Thursday, 1 September 2011

David 'Honeyboy’ Edwards

David 'Honeyboy’ Edwards, who died on August 29 aged 96, is thought to have been the last of the Delta bluesmen, and during an eight-decade career performed with artists from Robert Johnson to Muddy Waters.

David 'Honeyboy' Edwards
Like the music itself, Edwards migrated from the Mississippi Delta to the clubs of Chicago in the north . Late in life, he aroused particular interest for his connection with the great Delta musician Robert Johnson. They met when Edwards was 20 and Johnson 24, and together led an itinerant existence in the South, offering a mixture of blues, ragtime and boogie-woogie at dances and on street corners.
“We would walk through the country with our guitars on our shoulders, stop at people’s houses, play a little music, walk on,” Edwards told the blues historian Robert Palmer. “We could hitchhike, transfer from truck to truck, or, if we couldn’t catch one of them, we’d go to the train yard, ’cause the railroad was all through that part of the country then.”
It is always said that Johnson “sold his soul to the devil at the crossroads” in return for his mesmeric gifts as a musician.
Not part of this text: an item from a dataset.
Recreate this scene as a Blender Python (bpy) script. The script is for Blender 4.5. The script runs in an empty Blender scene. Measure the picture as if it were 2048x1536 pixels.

Edwards’s take on this legend certainly seemed to confirm that an extraordinary transformation had taken place.
Johnson, he said, had left his home town of Robinsonville, Mississippi, in 1936 without having made much of an impact: “Then he came back next year, famous and playing more tricks and more guitar than anybody in the Mississippi Delta.”
Edwards was present in August 1938 when Johnson fell ill after performing in Mississippi. He died a few days later, aged just 27 — his whisky, it was said, had been poisoned by the jealous husband of one of his lovers.
David Edwards was born on June 28 1915 at Shaw, Mississippi, the son of sharecroppers. His father played guitar and violin in bars, and bought his son a guitar for $4 from a plantation worker. From the age of nine David — or “Honey”, as his parents called him — worked on the plantations. “They’d pick cotton all through the day, and at night they’d sit around and play the guitars,” he later recalled. “Drinking that white whisky, that moonshine, I’d just sit and look at them. I’d say, 'I wish I could play.’”
Aged 14, he decided to leave home to go on the road with the bluesman Big Joe Williams . They wandered the southern states for several years — Edwards being arrested on a number of occasions for vagrancy — before Honeyboy decided to return home. He then teamed up with the harmonica player Big Walter Horton, and later Robert Johnson.
Having spent some 25 years as an itinerant musician, in 1953 Edwards moved to Chicago, where he recorded Drop Down Mama for Chess Records. He earned his living as a factory machine operator and building labourer, and at night played the blues in Chicago’s clubs and in the open-air market on Maxwell Street.
Edwards was thus a fixture in the new home of the blues when the music began to enjoy novel international popularity through the recordings of a young generation of (mainly white, mainly British) artists, such as Eric Clapton and The Rolling Stones. By the late Sixties he was appearing with Willie Dixon and Buddy Guy on sessions that produced the two-volume album Blues Jam in Chicago, by the British rock band Fleetwood Mac.
His own view about white performers playing the blues were ambivalent: “They’ve got good fingers,” he said, “but most of them don’t have the voice. Let me tell you something, the blues was meant to be played slow. And they play it too fast.”
Known for his intricate finger-work and bottleneck-slide guitar, Edwards never achieved the celebrity enjoyed by Waters, Dixon or Buddy Guy. He made no commercial recordings until after the Second World War, and the only examples of his music from his years in the Delta are the recordings he made for the Library of Congress in 1942, under a scheme run by the folklorist Alan Lomax.
In 1972 Michael Frank became Edwards’s manager and harmonica player, a partnership which endured for the remainder of Honeyboy’s life. Apparently undimmed by age, he continued to perform — and even to tour — into his nineties. In 2007, for example, Edwards undertook a European tour that included gigs in five countries — including England — over three weeks. Although his final tour was in 2008, he continued to perform occasionally — most recently at the Juke Joint Festival in Clarksdale, Mississippi, on April 17 this year.
He remarked recently: “I ain’t learn everything yet at 95. But I got good fingers, that’s one thing, I got good fingers. If it weren’t for them fingers I wouldn’t be going now.”
In 1997 Edwards published an autobiography, The World Don’t Owe Me Nothing: The Life and Times of Delta Bluesman Honeyboy Edwards, in which he chronicled the brutality of life for blacks in pre-war Mississippi. He also featured in Martin Scorsese’s documentary series The Blues (2003).
In 1996 he was elected to the Blues Hall of Fame, and in 2008 he won a Grammy for best traditional blues album for his contribution (with Henry Townsend, Pinetop Perkins and Robert Lockwood Jr) to Last of the Great Mississippi Bluesmen: Live in Dallas. Last year he received a Grammy Lifetime Achievement Award.
He is survived by a daughter and a stepdaughter.